Revolutionary Objects: The Real Story Behind the Chocolate Chip Cookie

Ruth Graves Wakefield, the woman who invented the chocolate chip cookie, was something closer to the Martha Stewart of her day.
A chocolate chip cookie.

It’s easy to take the objects around us for granted, to assume we know how they came to be, and to forget the extraordinary roots of ordinary things. Stories of invention are often hard to verify because every new idea stands on the shoulders of older ones and they make for great urban legends. Adding to the trouble, some of the true tales are too good to be believed, while others are so counterintuitive as to make you reach for your Snopes. But the origin stories of simple household objects sitting in plain sight can tell us more about the past (and the present) than we might imagine. Here are a few unlikely lessons from handy things.

In an episode of the sitcom Friends, Lisa Kudrow’s character Phoebe claims that her great-great-grandmother (“Nestley Toulouse”) passed down the cookie recipe on the back of the chocolate-chip bag. As it happens, a woman did single-handedly invent chocolate-chip cookies, but she wasn’t from France—she was from Massachusetts. According to a popular version of this story, sometime in the 1930s, Ruth Graves Wakefield was baking chocolate cookies at the restaurant she ran in Whitman, Massachusetts, when, without enough time to melt the chocolate, Wakefield threw in whole chunks of a Nestlé bar. People loved the improvisation, and the rest is history. But that’s not quite what happened, according to food historian Caroline Wyman.

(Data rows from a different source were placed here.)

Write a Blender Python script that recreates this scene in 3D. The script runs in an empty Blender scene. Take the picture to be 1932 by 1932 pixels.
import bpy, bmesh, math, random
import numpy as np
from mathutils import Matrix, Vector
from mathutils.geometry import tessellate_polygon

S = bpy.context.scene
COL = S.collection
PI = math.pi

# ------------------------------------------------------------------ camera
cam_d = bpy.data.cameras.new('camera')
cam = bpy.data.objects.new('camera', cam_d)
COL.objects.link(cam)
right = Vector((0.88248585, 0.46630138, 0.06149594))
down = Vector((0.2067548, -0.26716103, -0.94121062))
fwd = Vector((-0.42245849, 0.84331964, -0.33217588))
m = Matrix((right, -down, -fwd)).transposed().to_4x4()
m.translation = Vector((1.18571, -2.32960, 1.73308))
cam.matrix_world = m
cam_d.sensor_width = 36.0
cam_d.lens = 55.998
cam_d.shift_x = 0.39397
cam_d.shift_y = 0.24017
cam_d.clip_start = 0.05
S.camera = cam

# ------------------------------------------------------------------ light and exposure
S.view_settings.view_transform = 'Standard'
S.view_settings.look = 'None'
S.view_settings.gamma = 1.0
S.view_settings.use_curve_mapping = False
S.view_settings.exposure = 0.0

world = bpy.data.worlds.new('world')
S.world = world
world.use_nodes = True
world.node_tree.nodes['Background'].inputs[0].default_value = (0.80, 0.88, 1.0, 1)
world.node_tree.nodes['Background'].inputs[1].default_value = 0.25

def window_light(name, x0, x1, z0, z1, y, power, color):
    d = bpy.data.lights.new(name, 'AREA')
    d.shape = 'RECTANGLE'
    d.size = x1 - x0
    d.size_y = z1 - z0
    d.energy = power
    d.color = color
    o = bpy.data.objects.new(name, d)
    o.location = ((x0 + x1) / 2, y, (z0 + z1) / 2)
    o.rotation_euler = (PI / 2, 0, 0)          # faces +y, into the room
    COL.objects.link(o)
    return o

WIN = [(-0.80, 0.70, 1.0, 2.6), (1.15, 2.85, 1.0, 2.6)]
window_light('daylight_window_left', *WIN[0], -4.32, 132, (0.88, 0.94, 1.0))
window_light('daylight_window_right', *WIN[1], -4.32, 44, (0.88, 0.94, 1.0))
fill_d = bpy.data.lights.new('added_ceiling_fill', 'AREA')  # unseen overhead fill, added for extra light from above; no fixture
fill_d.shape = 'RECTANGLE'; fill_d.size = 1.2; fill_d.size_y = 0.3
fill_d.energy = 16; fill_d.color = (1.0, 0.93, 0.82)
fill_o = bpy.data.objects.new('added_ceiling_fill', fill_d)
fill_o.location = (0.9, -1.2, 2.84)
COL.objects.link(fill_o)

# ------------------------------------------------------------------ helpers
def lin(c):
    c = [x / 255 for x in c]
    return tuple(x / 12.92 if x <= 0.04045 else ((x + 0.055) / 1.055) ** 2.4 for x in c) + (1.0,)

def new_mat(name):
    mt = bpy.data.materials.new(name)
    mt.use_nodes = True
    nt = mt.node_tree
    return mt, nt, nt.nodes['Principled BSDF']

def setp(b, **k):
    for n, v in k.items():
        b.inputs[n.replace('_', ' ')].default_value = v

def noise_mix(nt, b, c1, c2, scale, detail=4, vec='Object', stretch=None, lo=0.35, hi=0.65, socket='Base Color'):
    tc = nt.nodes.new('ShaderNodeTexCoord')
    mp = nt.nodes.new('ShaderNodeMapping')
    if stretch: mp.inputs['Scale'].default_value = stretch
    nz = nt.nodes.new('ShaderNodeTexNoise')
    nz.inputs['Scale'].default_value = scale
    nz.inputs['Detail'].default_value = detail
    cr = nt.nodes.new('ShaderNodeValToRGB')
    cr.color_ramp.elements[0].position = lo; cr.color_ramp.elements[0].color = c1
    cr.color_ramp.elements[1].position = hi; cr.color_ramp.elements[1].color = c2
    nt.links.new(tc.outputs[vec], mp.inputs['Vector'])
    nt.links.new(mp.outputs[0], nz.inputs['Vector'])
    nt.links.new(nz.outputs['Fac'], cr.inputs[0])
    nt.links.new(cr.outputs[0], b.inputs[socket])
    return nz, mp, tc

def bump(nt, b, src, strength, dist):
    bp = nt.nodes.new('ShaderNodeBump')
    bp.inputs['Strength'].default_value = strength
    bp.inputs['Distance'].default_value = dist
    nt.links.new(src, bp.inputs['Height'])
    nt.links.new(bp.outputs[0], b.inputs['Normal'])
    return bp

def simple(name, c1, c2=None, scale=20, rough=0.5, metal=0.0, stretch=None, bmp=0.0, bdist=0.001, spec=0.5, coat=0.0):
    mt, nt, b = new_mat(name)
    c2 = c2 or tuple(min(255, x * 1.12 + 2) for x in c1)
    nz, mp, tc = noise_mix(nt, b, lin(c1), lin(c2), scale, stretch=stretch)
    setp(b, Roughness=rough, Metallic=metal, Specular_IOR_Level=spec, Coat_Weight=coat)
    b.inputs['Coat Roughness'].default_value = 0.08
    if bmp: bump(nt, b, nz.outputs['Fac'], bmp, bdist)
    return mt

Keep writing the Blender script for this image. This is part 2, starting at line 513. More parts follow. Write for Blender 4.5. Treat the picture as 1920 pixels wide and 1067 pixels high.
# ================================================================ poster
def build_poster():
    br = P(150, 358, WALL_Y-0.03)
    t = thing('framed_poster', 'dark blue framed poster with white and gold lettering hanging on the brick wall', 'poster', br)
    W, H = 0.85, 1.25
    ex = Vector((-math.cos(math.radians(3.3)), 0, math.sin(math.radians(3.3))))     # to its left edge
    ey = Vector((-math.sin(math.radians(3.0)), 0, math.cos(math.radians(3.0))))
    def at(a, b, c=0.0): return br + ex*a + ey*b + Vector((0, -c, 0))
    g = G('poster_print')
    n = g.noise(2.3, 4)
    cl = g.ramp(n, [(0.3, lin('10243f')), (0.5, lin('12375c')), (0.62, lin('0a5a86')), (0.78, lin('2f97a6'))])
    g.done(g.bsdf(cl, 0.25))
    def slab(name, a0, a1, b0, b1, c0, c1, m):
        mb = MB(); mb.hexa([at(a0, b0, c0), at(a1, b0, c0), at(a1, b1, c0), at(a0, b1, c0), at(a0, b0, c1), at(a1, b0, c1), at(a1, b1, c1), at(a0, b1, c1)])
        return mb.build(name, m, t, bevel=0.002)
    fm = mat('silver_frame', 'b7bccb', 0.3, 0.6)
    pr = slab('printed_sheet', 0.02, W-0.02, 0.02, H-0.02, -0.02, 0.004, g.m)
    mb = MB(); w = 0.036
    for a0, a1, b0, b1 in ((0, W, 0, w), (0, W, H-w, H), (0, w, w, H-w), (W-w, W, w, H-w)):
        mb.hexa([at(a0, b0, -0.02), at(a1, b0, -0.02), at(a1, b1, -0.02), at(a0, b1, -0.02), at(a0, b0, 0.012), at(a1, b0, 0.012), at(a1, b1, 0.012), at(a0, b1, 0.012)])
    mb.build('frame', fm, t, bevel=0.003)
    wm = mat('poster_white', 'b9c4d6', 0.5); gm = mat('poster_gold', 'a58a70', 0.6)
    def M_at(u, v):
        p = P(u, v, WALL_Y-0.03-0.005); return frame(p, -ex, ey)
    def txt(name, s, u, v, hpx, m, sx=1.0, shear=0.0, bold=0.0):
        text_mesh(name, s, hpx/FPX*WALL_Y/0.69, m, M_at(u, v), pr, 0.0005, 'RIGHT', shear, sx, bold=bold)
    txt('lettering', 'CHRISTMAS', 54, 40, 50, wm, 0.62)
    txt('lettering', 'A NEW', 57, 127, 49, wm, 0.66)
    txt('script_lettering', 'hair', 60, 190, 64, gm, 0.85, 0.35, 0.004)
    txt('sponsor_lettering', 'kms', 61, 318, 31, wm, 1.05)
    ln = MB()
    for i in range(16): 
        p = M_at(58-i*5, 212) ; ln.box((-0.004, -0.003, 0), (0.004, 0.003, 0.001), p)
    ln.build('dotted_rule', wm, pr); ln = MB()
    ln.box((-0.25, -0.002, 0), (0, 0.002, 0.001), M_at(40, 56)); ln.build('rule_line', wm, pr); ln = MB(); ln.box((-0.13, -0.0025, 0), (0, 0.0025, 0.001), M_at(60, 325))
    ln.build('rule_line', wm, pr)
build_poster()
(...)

Wakefield wasn’t a distracted proprietress; she was a talented and well-educated home economist, as well as an accomplished chef. In fact, Wakefield was something closer to the Martha Stewart of her day, and an early product of the American public-education system; she graduated from the Framingham State Normal School Department of Household Arts in 1924, two years after the nation’s second teachers college started issuing bachelor’s degrees in education. By the time she invented the chocolate chip cookie, Wakefield already had a cookbook to go with the restaurant: Her Toll House Tried and True Recipes went through dozens of printings. (According to the Boston Globe, the restaurant had never been a tollhouse—that was just good branding.)

The cookies became a local delicacy, and, after Massachusetts soldiers received them in care packages from home during World War II, the adoration went national, according to Wyman. The cookies became so famous that Nestlé started selling bags of chips—and offered Wakefield a lifetime of chocolate (and $1) for a license on the Toll House name and her recipe.